If we want to be a people who truly reflect God’s heart to our world then we must be a people who freely give our extra to those in need. And it’s hard to do sometimes because we don’t feel that they deserve it or that they’ve earned it. We use broad brushstrokes to paint all those in welfare programs as lazy, and we point to the structural and societal failures in developing world countries as their own failures which prevent prosperity and produce poverty. And so we convince ourselves that they don’t deserve it. But here’s the catch: That hardly matters! Of course they don’t. But neither do we. That’s what God is revealing to Israel in this section of Joshua and throughout the Old Testament. It doesn’t matter how hard you work or strive or try, the only thing any of us deserve from God is punishment – death and destruction. Yet, in his love, he graciously provides for us so that we can have enough. And he calls us to reflect that love to the world by sacrificially giving to ensure that everyone has enough.

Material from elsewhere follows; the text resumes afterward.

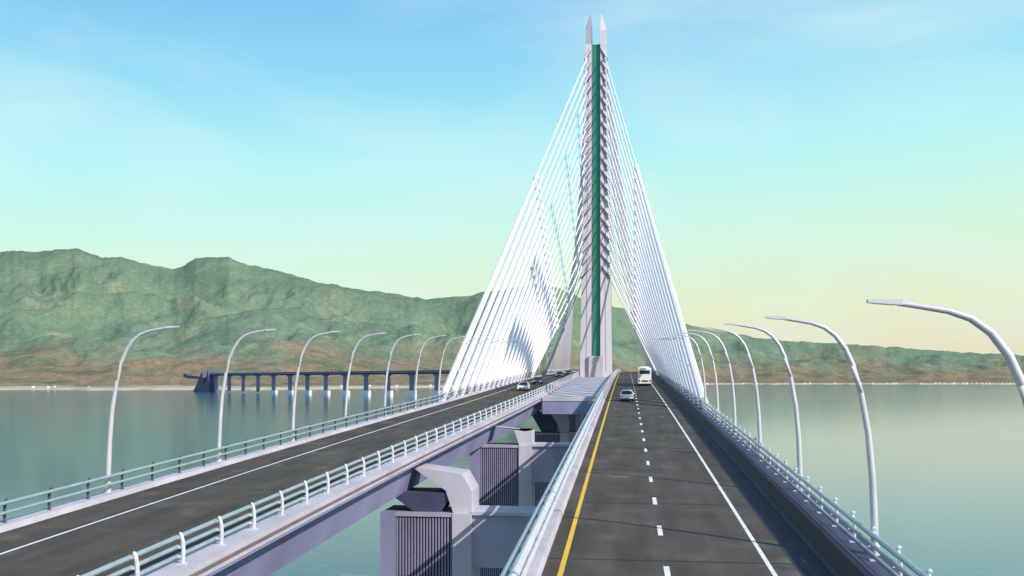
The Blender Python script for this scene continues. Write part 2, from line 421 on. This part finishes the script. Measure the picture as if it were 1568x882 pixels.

ASK: Why is it so hard to give sacrificially? If I truly believed that everything I have belongs to God and is given to me as his gracious, underserved gift would it be easier to give sacrificially? What would it look like for me to start reflecting God’s heart to those who don’t have enough?

2 responses »

  1. Deb Howard says:

    this helped me realize the importance of these chapters in a whole new way….thanks for the insights…..and i am one who really does have a tough time giving and not feeling entitled by my own hard work to what i have instead of realizing all of this is GOD’s…..i need to bookmark this and keep reading until i get it!